Letter 31: The Old World View

Having looked at the authentic Christian roots of the teaching of John Main and the correspondences between him and the Mystics, I would like to explore more the actual practice of meditation and what helps or hinders us on this path.

Before we start on this journey of discovery it would be good to take stock of where we are now. One thing that often hinders us entering on the spiritual path is the prevalent worldview of our time, which forms the mental background to our life, our opinions and behaviour, although we are often not really aware of it. To change our habitual perception of reality a dramatic shift is needed. This shift may happen at different times or in different circumstances for each individual, but the possibility of it is inherent in human nature.

We have been conditioned and encouraged by the prevalent scientific materialism of our time up to recently to see reality in a dualistic way: body separate from mind and then moreover we lay a one-sided emphasis on part of our mind/consciousness, the ‘ego’, and deny the existence of anything more. This world view started in the 17th Century with Descartes and Newton. It has pervaded our culture ever since. Over the following centuries the concept of the spiritual and even religion itself has been denigrated as unscientific and mocked as a primitive left-over from our past. Richard Dawkins is the prime example of that attitude. But the point that is often forgotten is that both Descartes and Newton never doubted the existence of God: according to Descartes the mind of a human being was enlightened by God and therefore our insights came from that Source. Thus the mathematical laws ruling Creation were divinely inspired and could be relied on. Newton believed the Universe to be a body pervaded by God. Belief in God is the basic assumption underlying their work.

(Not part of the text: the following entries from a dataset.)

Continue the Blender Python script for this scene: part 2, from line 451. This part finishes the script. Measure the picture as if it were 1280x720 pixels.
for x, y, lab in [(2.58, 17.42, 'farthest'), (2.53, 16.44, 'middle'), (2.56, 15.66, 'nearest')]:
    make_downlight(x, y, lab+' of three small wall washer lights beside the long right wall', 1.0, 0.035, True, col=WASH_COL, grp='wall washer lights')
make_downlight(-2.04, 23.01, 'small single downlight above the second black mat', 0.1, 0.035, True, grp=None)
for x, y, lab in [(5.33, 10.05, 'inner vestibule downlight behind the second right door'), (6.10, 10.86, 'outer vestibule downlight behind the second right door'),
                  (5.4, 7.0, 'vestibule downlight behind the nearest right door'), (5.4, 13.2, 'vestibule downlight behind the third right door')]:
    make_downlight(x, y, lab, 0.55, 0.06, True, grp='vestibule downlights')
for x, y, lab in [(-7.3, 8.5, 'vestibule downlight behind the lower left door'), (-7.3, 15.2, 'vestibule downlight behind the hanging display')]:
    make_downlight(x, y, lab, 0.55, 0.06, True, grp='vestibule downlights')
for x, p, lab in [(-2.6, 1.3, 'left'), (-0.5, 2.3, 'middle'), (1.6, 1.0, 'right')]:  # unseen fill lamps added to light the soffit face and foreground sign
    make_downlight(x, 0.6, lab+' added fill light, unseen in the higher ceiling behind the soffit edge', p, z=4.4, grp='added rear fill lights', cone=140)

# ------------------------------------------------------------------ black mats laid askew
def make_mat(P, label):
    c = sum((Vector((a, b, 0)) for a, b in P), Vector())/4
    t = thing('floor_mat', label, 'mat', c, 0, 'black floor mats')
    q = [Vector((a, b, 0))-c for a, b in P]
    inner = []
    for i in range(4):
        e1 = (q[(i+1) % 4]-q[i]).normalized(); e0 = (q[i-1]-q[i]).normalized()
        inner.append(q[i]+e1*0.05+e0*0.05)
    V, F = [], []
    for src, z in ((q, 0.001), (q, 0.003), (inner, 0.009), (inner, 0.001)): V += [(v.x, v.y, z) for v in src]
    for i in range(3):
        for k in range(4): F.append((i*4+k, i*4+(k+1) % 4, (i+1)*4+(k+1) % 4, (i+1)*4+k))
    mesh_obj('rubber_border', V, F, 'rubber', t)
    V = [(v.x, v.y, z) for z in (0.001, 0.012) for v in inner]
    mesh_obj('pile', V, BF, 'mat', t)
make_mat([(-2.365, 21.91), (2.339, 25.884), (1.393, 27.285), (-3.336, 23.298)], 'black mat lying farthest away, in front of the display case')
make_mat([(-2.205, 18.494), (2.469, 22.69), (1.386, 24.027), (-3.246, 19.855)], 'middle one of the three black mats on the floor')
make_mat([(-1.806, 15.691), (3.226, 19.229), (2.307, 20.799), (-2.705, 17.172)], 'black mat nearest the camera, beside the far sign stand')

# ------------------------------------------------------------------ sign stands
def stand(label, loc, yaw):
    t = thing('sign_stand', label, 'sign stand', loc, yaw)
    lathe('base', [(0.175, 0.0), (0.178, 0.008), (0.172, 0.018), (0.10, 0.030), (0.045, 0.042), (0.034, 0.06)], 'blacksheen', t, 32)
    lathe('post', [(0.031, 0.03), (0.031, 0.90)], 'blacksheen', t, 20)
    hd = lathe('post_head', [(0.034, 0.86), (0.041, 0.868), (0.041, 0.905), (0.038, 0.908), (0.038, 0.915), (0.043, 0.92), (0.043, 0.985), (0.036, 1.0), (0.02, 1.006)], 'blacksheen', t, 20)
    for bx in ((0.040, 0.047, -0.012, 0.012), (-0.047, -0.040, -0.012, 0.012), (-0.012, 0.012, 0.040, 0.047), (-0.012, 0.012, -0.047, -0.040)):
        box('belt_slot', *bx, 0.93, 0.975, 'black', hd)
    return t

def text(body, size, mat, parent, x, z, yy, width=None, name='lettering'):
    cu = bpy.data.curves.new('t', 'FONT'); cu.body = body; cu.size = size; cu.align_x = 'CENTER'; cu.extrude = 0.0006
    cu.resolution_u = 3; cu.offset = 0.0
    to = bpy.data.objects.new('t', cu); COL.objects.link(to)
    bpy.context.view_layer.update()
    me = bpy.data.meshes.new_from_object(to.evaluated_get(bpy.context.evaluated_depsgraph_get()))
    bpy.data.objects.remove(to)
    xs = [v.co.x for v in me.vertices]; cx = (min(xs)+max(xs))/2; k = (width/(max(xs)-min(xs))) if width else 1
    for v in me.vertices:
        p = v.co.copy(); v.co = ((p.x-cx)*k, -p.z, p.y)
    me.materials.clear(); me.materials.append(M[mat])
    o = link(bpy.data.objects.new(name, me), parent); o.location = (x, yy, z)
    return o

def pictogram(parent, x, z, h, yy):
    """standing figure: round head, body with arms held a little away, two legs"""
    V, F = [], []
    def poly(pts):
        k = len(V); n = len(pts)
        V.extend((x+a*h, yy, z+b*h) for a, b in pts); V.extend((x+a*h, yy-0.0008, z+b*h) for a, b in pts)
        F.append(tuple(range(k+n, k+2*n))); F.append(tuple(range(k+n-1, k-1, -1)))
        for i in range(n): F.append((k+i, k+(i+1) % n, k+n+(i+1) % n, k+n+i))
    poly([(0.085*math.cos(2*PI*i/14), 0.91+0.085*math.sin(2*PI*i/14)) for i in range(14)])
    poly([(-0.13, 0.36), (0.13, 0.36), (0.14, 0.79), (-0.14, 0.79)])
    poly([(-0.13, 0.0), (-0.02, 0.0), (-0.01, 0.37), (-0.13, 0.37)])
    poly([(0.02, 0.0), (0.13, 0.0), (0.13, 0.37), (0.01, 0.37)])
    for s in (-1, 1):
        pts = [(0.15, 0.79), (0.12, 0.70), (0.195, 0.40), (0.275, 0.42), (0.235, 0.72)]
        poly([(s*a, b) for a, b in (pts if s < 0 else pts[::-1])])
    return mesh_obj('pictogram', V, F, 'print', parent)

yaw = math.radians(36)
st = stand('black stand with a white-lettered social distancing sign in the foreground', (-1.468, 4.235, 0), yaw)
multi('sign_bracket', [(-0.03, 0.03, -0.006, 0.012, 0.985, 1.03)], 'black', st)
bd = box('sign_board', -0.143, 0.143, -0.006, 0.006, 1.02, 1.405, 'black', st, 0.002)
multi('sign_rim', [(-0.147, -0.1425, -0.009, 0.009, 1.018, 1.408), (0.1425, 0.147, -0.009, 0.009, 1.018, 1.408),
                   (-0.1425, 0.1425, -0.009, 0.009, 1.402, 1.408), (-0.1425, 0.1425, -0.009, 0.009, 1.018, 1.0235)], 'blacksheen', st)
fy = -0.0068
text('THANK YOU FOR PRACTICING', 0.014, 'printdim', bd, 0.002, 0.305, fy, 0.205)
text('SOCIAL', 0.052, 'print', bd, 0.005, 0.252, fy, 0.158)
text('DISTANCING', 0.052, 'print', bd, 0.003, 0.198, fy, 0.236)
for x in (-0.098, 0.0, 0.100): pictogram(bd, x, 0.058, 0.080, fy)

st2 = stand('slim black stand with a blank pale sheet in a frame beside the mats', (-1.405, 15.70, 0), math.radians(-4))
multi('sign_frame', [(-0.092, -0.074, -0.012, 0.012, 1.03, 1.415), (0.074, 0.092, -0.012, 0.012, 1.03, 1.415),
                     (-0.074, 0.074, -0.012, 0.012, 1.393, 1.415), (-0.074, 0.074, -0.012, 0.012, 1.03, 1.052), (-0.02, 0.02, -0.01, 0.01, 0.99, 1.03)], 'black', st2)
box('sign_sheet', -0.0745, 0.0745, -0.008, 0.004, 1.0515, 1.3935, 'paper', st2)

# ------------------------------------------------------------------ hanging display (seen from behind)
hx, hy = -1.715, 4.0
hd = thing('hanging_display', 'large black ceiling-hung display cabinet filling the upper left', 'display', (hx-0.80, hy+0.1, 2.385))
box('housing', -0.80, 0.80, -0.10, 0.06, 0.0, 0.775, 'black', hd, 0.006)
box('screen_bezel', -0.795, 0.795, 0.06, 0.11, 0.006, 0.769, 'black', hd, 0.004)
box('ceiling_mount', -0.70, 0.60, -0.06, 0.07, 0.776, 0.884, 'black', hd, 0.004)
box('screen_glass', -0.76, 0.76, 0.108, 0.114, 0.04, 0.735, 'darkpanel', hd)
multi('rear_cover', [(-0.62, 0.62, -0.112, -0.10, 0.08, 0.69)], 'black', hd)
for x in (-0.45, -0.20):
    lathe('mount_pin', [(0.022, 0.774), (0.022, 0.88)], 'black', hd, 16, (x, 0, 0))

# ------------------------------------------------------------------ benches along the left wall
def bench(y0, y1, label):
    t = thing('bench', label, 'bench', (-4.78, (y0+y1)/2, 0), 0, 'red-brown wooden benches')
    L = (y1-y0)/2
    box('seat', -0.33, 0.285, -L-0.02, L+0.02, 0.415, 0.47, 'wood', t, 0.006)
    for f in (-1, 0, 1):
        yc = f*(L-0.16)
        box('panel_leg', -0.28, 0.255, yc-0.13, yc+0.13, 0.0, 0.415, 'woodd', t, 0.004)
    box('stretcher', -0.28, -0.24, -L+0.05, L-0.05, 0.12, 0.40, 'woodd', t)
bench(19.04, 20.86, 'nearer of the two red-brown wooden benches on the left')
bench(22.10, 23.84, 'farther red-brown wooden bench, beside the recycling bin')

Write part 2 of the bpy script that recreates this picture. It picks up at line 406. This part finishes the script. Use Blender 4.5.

But Newton shared Descartes’ dualistic, deterministic, mechanistic viewpoint. According to him there is no innate creativity and freedom for the individual. The Newtonian Universe is therefore often called ‘The Clockwork Universe’. Once set in motion it obeys inexorable rules with predictable outcomes. Later interpreters drew the conclusion that therefore there was no need for God’s input any longer, once the ball was rolling. This led to a belief in an absent God busy somewhere else in the Universe, or even the feeling that God did not exist anymore at all.

From the time of Descartes and Newton the human mind has continued to be viewed as being totally separate, isolated from our body and the rest of the visible Universe. The only thing we could be sure of was our capacity to think - our only real proof of existence according to Descartes: ‘cogito ergo sum’. (I think, therefore I am) Moreover, our senses, being linked to the body, were considered to be highly fallible.

The idea of humankind as no more than a mechanism surfaces in the early 20th C as behaviourist psychology. An example of this attitude can be found in O’Brien’s statement in George Orwell’s ‘1984’: “We create human nature. Men are infinitely malleable.” The result of this mechanistic, reductionist approach is that a feeling of being valueless and powerless arises. Are we really a mere product of our environment and moreover only an uninvolved observer of the rest of creation, not part of the whole cosmic process at all? Are we alone in an incomprehensible Universe? If so, all we have to depend on are our wits, jostling with everyone else for survival, in the Darwinian mode of ’survival of the fittest’. When there is this sole emphasis on our own survival, it ends to push aside the effect our actions have on others and our environment, an impoverishment of our true humanity.